Special Report: Part 1 of 3-part series: ‘Manual release’ scheme used in “disappearance” of 641 containers

July 01, 2019

BoC  spokesman tagged In POM container mess.

A SPECIAL investigation committee formed by Bureau of Customs (BOC) Commissioner Rey Leonardo Guerrero, has tagged 10 people, one of them Manila International Container Port (MICP) district collector, Atty. Erastus Sandino ‘Dino’ Austria, as allegedly involved in the “disappearance” of some 641 containers at the Port of Manila (POM) last year.

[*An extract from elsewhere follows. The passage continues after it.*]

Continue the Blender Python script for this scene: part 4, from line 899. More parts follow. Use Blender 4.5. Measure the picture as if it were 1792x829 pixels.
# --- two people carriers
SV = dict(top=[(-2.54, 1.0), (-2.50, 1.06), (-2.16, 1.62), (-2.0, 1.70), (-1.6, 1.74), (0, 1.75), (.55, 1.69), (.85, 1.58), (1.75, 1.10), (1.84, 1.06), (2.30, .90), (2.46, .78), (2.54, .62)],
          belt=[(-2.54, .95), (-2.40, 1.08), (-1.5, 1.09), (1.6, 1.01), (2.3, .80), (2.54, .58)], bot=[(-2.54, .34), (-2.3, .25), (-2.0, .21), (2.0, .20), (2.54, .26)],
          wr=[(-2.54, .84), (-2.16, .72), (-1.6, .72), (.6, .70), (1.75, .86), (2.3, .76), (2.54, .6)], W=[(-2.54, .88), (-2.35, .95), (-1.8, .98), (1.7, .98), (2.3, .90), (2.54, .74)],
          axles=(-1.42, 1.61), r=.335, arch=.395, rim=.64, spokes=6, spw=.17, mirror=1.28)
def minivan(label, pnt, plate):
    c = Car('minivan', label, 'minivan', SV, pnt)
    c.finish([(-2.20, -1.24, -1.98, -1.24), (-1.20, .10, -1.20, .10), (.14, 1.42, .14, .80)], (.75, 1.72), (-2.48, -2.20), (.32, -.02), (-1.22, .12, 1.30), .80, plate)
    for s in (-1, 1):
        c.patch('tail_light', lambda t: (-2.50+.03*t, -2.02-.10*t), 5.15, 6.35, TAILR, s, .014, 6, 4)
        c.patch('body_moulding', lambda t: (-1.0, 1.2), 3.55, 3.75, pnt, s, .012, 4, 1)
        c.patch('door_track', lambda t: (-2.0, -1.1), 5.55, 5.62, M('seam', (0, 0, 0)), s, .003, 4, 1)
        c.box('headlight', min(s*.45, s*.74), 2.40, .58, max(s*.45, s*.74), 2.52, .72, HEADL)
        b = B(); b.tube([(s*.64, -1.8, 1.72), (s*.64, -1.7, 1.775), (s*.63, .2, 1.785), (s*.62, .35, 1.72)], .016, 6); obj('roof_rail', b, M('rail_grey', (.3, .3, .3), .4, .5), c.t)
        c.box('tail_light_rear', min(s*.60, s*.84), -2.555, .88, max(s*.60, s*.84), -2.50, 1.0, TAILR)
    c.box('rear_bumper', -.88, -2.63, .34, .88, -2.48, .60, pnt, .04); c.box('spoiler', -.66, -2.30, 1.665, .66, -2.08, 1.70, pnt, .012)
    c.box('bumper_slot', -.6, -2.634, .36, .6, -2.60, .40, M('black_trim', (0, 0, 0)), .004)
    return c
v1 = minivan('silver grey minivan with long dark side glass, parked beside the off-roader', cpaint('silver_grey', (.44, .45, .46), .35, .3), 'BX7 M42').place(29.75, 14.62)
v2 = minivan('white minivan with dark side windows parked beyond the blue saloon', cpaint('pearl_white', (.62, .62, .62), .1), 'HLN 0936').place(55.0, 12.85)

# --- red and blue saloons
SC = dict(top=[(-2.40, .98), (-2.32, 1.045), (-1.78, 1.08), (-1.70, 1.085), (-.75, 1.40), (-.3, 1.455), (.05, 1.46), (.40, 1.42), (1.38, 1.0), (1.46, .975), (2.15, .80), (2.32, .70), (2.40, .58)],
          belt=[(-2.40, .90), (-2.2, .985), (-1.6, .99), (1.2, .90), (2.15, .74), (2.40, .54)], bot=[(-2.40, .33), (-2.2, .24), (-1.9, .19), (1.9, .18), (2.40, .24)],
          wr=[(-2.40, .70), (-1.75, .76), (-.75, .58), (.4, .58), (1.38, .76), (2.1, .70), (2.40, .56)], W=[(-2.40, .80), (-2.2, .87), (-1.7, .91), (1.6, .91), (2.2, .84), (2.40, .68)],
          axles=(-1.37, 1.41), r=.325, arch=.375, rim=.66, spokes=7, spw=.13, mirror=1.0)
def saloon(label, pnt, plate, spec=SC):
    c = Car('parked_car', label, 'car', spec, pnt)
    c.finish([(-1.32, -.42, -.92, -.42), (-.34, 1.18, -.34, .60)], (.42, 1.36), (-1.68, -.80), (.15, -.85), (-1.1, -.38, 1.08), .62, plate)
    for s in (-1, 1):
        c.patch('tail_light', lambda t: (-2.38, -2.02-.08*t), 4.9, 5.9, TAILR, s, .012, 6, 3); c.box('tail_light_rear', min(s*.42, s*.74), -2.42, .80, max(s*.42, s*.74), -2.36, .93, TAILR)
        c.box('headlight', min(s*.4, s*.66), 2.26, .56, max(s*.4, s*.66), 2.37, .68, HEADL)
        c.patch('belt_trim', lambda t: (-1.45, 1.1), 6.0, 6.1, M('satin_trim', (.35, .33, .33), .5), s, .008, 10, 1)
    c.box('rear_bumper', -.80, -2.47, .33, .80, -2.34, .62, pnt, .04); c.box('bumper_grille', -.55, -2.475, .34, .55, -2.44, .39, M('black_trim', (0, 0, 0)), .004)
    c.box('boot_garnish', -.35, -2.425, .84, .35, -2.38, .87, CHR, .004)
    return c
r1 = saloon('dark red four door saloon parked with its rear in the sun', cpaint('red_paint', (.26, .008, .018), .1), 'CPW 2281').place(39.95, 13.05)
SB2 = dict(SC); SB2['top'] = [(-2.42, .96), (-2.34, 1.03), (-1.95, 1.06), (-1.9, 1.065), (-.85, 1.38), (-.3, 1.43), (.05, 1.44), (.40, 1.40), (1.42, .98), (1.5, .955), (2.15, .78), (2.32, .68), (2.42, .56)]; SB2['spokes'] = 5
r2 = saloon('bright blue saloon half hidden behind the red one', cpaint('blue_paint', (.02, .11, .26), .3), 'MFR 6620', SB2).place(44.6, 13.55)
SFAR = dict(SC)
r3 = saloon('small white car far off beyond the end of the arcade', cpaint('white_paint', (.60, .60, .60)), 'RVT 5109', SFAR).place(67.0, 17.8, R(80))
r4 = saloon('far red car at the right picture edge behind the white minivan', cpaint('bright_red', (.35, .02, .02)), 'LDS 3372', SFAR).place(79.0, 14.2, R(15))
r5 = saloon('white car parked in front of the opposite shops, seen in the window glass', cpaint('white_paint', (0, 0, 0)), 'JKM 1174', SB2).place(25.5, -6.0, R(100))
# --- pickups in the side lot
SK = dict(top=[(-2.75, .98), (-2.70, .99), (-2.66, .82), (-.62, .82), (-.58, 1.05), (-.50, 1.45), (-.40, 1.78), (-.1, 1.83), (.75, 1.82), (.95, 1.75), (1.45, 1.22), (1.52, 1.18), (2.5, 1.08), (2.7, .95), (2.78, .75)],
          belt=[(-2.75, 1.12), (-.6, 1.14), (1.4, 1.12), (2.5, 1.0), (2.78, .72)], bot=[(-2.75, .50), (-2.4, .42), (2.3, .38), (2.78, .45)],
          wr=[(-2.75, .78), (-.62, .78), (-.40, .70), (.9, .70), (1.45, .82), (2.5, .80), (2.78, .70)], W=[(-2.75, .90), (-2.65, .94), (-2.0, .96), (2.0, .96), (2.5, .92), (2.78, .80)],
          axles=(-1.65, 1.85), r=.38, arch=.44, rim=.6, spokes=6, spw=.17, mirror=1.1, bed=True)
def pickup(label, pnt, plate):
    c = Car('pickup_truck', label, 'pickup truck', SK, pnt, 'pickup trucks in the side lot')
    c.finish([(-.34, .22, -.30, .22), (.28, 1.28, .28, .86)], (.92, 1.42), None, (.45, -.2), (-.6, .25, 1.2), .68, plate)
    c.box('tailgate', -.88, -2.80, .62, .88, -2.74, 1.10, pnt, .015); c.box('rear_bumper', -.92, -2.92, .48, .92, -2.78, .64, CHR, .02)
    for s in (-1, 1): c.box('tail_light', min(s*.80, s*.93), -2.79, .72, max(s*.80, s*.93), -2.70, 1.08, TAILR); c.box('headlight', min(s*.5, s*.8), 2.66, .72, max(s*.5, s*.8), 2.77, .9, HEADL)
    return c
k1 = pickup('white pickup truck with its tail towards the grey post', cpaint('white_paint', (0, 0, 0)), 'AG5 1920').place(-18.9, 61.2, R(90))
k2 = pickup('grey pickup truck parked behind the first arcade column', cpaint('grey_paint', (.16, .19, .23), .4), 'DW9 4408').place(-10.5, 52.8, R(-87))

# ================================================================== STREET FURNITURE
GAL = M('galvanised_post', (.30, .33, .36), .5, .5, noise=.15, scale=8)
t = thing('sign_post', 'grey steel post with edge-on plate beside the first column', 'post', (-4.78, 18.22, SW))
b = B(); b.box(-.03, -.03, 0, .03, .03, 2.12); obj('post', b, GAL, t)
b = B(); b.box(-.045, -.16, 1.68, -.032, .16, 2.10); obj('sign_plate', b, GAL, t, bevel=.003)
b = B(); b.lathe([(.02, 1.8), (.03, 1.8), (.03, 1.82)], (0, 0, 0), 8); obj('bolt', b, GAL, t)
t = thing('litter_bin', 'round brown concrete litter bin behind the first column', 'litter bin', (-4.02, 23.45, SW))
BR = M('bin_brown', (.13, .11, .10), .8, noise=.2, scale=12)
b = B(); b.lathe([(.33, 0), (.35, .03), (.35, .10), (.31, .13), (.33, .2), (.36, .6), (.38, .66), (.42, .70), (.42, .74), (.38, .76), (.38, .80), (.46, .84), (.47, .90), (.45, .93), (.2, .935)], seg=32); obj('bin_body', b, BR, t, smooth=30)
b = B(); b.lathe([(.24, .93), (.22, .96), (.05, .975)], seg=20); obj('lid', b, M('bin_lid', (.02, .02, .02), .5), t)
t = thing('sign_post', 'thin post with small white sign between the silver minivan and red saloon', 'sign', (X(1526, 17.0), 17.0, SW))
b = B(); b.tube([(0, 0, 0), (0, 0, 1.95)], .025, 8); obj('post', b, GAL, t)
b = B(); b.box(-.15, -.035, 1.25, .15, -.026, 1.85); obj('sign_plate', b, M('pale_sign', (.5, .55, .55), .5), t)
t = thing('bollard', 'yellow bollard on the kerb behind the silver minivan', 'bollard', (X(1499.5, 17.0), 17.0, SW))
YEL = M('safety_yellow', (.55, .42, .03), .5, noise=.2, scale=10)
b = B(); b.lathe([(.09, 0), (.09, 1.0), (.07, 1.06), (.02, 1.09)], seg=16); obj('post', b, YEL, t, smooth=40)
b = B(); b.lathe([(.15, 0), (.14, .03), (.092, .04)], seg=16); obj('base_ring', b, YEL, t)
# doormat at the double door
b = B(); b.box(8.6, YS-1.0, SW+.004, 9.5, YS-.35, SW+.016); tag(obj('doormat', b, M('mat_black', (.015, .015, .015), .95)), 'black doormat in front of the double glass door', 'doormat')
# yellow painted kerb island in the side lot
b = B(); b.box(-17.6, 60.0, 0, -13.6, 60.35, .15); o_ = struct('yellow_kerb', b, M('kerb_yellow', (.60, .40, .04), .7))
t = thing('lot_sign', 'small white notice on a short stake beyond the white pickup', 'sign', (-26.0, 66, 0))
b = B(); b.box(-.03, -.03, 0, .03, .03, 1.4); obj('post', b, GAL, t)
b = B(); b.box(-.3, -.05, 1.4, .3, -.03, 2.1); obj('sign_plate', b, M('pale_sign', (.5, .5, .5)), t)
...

He has been the BOC spokesman since the term of Guerrero’s predecessor, retired police general, Isidro Lapeña. He was POM district collector at the time of the illegal container releases that cover the period, March 28, 2018 to August 6, 2018.

Guerrero last February 27 issued Customs Special Order (CSO) 20-2019 to investigate the anomaly after an initial report disclosed that some 555 containers, described as “ship spares in transit” were “manually released” at the port’s Informal Entry Division (IED), without payment of duties and taxes to the government.

Under CSO 20-2019, Guerrero designated deputy commissioner for enforcement (Enforcement Group), Atty. Teddy Raval and deputy commissioner for intelligence (Intelligence Group), retired BGen. Rainiel Ramiro, as chair and co-chair, respectively, of the committee.

The members of the committee are Atty. Vincent Philip ‘Jett’ Maronilla, assistant commissioner, Post Clearance Audit Group (PCAG); Joeffrey Tacio, director, Customs Intelligence and Investigation Service (CIIS); Atty. Yasser Ismael Abbas, director, Import Assessment Service (IAS); and, Atty. Alvin Ebreo, director, Collection Service, Revenue Collection and Monitoring Group (RCMG).

Three more lawyers and five other customs employees were made members of the committee secretariat to assist and document the investigation.

The committee was tasked, “to conduct investigation and gather information and evidence as well as take testimonies and administer oaths on BOC officials and employees and other individuals concerning the unauthorized release of shipments through the Informal Entry Division of the Port of Manila for the year 2018.”

From an initial report of 555 containers, the panel discovered that the number of “manually released” containers that went missing afterwards rose to 641, sources said.

The report and its recommendations, they added, were forwarded to Guerrero’s office last June

3.

“It is now up to the commissioner (Guerrero) to accept, modify or reject the committee’s findings and recommendations,” one of the sources said.

The source also noted that all committee members signed the report. “The decision to adopt the report and its recommendations in their entirety was unanimous.”

The committee, sources said, recommended that the fate of Austria, who was cited for “neglect of duty” and “command responsibility,” be determined by the Presidential Anti-Corruption Commission (PACC) as Austria is an appointee of  President Rodrigo Duterte.

The PACC was formed by Duterte in 2017 to specifically investigate accusations of corruption against all his appointees.

“Under the doctrine of command responsibility, a government official or supervisor is presumed to have knowledge of the commission of irregularities when they are widespread within his area of jurisdiction,” a portion of the report shown to this writer said, referring to Austria.

On the part of the BOC, also named in the report aside from Austria were: former POM deputy collector for assessment, Florante Ricarte, who was also cited for “neglect of duty.” Ricarte is also deputy collector for assessment at the MICP; Gliceria Umandap, former chief of the IED-POM, for “conduct prejudicial to the service” and for “conspiring and colluding” with another or others to defraud customs revenue or otherwise violate the law” in relation to Section 1431 of RA 10863 or the Customs Modernization and Tariff Act.  

Umandap, however, retired from the service last May 13.

IED-POM customs appraiser, Mimosa Maghanoy was cited also for conduct prejudicial to service and for “grave misconduct,” which entails the penalty of dismissal from the service.